German students express themselves with American hip-hop
Vocational students in Germany are given a rare chance to be in the spotlight through a partnership with an American dance organization that works with disadvantaged youth.
Isabelle de Pommereau
Frankfurt
• A local, slice-of-life story from a Monitor correspondent.
If, a few weeks back, you’d asked Duc-Tin Thung to dance in front of hundreds of spectators, he would have stared at you as if you had just arrived from the moon. “I would never ever dare,” says Duc-Tin, a Frankfurt vocational school ninth-grader.
But recently, he twisted and turned his body hip-hop style on a basketball court in a routine he had choreographed partially through Dancing to Connect, a groundbreaking project that partners professional dancers from New York’s Battery Dancing Company and Drastic Action with children, often from disadvantaged backgrounds.
In a country that tracks children into university-bound and vocational schools as early as age 9 or 10, vocational schools like Duc-Tin’s are often called “leftover schools,” because they are where immigrants and children from low socioeconomic backgrounds often get relegated. Dancing to Connect boosts the confidence of children like Duc-Tin, and helps educators see those pupils in a different light.

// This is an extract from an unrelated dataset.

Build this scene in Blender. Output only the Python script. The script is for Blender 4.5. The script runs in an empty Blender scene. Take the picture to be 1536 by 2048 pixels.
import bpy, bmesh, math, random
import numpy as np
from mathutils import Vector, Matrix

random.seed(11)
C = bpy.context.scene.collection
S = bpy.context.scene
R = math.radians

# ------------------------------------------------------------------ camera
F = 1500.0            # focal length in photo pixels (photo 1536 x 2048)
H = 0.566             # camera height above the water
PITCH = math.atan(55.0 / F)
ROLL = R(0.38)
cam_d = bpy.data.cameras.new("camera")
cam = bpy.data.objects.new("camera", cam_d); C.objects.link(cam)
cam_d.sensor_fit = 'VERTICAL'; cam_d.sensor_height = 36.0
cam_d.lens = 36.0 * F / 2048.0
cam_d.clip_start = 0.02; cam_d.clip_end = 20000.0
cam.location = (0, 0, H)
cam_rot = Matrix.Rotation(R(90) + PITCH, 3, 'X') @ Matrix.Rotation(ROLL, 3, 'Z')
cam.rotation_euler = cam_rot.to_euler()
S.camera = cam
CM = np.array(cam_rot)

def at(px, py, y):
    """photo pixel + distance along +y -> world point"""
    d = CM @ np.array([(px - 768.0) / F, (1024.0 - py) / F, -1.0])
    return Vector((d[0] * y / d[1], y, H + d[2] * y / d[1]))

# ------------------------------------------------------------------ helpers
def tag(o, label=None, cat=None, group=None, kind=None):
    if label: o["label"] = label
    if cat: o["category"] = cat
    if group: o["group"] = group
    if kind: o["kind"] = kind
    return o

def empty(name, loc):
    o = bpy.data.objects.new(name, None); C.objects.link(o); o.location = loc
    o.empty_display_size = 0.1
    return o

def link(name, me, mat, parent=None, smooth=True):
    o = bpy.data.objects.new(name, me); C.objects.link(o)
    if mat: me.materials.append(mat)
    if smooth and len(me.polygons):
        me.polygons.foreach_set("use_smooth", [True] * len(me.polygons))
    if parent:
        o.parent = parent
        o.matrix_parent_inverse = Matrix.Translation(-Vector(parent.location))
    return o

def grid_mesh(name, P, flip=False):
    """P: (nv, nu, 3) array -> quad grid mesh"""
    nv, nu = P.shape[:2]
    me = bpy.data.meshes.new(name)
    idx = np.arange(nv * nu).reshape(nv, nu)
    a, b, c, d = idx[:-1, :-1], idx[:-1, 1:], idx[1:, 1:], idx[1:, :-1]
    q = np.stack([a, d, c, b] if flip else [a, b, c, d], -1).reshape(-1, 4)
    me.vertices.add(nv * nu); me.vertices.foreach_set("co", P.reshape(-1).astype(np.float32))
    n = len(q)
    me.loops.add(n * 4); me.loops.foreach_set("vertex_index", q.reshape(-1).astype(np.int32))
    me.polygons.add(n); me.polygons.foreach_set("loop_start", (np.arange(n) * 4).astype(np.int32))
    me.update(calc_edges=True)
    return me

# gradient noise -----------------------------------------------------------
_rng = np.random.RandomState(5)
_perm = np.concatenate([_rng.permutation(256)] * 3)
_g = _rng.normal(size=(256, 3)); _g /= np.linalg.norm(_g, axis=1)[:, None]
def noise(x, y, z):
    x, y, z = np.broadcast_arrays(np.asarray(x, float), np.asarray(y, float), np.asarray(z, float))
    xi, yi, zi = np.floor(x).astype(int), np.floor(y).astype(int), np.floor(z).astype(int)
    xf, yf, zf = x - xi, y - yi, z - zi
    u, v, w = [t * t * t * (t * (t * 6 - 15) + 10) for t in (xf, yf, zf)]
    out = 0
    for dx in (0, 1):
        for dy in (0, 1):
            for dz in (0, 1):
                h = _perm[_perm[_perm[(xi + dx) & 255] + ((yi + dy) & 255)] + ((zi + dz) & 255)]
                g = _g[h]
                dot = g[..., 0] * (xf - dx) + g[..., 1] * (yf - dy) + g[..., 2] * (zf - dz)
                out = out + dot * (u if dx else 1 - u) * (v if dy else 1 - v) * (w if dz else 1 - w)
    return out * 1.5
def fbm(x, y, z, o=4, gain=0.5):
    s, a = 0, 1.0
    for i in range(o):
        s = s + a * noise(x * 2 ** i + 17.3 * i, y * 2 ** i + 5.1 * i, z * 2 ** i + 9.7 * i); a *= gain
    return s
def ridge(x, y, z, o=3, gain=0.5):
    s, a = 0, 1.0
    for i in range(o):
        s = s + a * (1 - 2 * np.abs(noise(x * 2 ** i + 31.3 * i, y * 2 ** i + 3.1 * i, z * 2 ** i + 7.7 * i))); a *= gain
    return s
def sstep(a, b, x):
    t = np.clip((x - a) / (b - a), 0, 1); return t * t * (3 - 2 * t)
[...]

“I would not in my wildest dreams have imagined that my pupils are capable of performing the way they did,” says Heinrich Kössler, principal of Duc-Tin’s school, the Theodor-Heuss-Schule.
“Those kids needed to overcome lots of barriers, but there was an authenticity in everything they did,” says Dancing to Connect founder Jonathan Hollander, who is also artistic director of New York’s Battery Dance Company. Mr. Hollander’s Dancing to Connect sponsors workshops with professional dancers in schools across Germany.